Here’s how I handled it when writing The Lost Son (working title), the novel I’m currently finishing, set in Germany and the US between 1924 and 1945.
I did a fair amount of background reading to get a feel for the eras, a couple of general World War II histories, a couple of books set in 1940’s New York, a couple of books about living in Germany during the rise of Hitler and especially Hitler youth (one of my characters is a reluctant Hitler youth member). I also read magazines and newspapers from the early forties in the US, just to get a sense of current events and pop culture during the time. But I really love history (I could have been a history major in college but that is another story) and realized that I could keep researching forever. So I finally decided I had a good enough sense of the time to finally just plunge into the novel.
During the revision process, however, I kept a notebook with me at all times in which I kept a running list of questions that kept coming up. What kinds of magazines would a German teenager read? What kinds of jobs were there for people who worked in breweries? What did the breweries do when Prohibition came along? What were some famous department stores in Munich in the early 1900’s? The list of questions ended up encompassing several pages of the notebook.
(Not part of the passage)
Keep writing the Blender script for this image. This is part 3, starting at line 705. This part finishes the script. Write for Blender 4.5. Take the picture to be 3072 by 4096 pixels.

After the first whole-novel revision I spent several days on the internet researching all those questions. Like I said, I love history and I love web surfing, so I had an absolute blast. I managed to get answers to all the questions and then, for the next revision, went about adding them to the relevant parts of the story.
So the story unfolded completely under its own steam. It did not serve history but later, history served it. This seems to me the best way to write something that is not necessarily meant to be “historical fiction,” but that does take place during a completely different historical period from one’s own.
Something I read in I’m teaching in my Creative Nonfiction Class this semester, Telling True Stories, really drives this home. Mark Kramer writes: “Do just enough research to orient yourself, then do most of your reporting. Save most of the research for late in the reporting procss. At that point you only have to find the right information for your story. If you research too early, you have to find out everything” (27).
Right now, I’m reading for my next project, a creative nonfiction book that takes place in the nineteen seventies and eighties. I lived during that era, so you might think I don’t need to do much research. But the truth is, I’m still doing a lot of background reading to get a real feel for the period. After all, it was a long time ago. The memory often needs a little jog.
How about you? How do you achieve historical accuracy without slowing down or overencumbering your story?